• PROMPT
Using the listing below, set down each line from the line containing "Write a Blender" through the line containing "PI = math.pi", both ends included, exactly and with nothing added.

• DATA EXCERPTS
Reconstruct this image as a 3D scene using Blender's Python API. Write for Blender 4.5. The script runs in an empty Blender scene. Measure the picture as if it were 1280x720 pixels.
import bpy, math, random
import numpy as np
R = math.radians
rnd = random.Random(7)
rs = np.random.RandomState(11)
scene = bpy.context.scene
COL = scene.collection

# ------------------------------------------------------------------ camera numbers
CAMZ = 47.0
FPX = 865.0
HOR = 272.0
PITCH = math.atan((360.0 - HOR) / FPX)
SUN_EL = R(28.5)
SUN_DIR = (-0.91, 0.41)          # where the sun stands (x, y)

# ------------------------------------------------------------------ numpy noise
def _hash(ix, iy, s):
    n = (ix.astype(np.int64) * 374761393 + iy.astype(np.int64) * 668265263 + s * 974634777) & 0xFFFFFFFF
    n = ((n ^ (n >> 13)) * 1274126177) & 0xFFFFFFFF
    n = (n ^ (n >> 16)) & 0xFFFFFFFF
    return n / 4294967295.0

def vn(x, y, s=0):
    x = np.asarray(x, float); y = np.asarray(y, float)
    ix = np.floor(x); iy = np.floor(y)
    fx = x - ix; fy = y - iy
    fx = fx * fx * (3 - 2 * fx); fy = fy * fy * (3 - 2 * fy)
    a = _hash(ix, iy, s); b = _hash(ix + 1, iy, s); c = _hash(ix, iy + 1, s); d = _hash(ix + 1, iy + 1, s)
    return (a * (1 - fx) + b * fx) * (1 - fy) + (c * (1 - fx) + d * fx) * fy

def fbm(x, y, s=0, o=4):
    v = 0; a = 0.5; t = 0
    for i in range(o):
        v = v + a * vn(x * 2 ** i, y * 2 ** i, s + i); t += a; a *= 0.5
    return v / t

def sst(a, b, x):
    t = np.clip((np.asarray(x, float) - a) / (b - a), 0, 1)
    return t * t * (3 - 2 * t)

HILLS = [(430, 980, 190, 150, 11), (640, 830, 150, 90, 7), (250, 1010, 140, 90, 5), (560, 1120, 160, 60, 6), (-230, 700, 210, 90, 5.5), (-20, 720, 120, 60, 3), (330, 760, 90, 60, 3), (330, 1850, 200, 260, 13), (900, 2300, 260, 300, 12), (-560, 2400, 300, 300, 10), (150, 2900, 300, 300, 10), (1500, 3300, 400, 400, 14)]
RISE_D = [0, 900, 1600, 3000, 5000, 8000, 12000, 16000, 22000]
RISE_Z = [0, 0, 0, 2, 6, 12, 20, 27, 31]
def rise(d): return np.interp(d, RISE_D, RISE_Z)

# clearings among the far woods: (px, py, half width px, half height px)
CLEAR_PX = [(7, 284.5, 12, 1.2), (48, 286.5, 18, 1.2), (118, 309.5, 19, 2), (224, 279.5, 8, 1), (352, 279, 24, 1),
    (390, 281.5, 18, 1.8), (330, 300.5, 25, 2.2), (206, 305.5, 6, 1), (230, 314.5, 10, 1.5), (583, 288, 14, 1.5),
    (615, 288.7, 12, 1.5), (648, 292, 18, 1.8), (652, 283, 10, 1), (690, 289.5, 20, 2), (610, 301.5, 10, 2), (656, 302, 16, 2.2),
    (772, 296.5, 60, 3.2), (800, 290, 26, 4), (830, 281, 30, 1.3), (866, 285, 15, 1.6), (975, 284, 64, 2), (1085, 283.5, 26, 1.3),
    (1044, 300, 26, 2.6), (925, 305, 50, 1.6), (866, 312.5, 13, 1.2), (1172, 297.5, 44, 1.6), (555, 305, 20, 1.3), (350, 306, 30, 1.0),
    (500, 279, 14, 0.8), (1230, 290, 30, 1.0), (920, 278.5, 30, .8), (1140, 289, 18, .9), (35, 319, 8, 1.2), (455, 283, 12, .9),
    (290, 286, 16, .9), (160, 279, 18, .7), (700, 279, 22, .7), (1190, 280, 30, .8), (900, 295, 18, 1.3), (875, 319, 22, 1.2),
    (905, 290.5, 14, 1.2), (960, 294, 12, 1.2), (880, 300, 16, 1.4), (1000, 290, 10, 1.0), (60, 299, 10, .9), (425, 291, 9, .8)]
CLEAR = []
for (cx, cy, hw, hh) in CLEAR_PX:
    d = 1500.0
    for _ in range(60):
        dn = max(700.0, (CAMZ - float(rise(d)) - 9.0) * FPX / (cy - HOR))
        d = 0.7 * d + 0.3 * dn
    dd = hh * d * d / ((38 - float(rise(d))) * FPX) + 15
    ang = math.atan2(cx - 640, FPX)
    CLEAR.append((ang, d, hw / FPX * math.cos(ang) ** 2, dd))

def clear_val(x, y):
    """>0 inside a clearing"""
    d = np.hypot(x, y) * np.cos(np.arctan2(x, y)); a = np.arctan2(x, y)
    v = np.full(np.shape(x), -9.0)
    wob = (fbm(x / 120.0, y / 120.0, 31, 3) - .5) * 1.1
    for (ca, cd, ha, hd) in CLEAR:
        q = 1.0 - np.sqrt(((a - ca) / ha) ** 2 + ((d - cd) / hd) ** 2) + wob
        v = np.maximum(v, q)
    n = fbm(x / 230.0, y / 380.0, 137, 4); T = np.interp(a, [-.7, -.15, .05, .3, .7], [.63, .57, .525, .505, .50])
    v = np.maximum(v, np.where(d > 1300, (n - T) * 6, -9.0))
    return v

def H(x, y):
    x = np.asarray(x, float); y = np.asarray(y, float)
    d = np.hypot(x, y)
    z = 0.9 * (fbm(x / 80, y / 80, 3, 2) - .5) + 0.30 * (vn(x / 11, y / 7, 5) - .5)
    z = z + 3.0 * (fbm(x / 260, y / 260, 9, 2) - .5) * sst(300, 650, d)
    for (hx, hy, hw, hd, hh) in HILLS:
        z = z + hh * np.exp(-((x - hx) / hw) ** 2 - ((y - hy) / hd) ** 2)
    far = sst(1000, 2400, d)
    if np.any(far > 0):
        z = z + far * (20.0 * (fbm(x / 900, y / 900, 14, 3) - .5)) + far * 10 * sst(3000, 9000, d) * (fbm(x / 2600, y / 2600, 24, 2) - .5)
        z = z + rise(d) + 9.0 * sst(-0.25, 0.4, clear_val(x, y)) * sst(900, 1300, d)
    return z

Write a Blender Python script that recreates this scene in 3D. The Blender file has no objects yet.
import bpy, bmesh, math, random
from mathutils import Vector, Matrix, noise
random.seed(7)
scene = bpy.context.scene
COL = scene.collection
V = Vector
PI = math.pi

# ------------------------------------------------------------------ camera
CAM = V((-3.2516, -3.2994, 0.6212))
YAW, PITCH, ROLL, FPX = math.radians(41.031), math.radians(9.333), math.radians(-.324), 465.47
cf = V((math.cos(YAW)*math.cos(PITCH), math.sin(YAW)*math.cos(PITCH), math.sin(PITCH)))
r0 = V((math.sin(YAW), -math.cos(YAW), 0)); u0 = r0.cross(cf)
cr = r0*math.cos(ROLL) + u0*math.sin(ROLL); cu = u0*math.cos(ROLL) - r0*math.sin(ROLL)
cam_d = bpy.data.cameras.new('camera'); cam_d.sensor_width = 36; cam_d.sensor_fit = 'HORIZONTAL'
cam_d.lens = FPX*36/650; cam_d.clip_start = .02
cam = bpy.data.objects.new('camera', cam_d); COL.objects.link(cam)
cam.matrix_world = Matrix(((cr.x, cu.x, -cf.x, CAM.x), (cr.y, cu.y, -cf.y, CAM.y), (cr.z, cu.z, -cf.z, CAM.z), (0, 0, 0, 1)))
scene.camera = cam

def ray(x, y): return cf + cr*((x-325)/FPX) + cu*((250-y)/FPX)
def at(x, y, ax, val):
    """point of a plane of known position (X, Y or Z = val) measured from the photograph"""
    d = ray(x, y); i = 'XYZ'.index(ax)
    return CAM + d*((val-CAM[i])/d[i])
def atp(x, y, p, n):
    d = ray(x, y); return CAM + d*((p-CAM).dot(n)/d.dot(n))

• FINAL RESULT
Write a Blender Python script that recreates this scene in 3D. The Blender file has no objects yet.
import bpy, bmesh, math, random
from mathutils import Vector, Matrix, noise
random.seed(7)
scene = bpy.context.scene
COL = scene.collection
V = Vector
PI = math.pi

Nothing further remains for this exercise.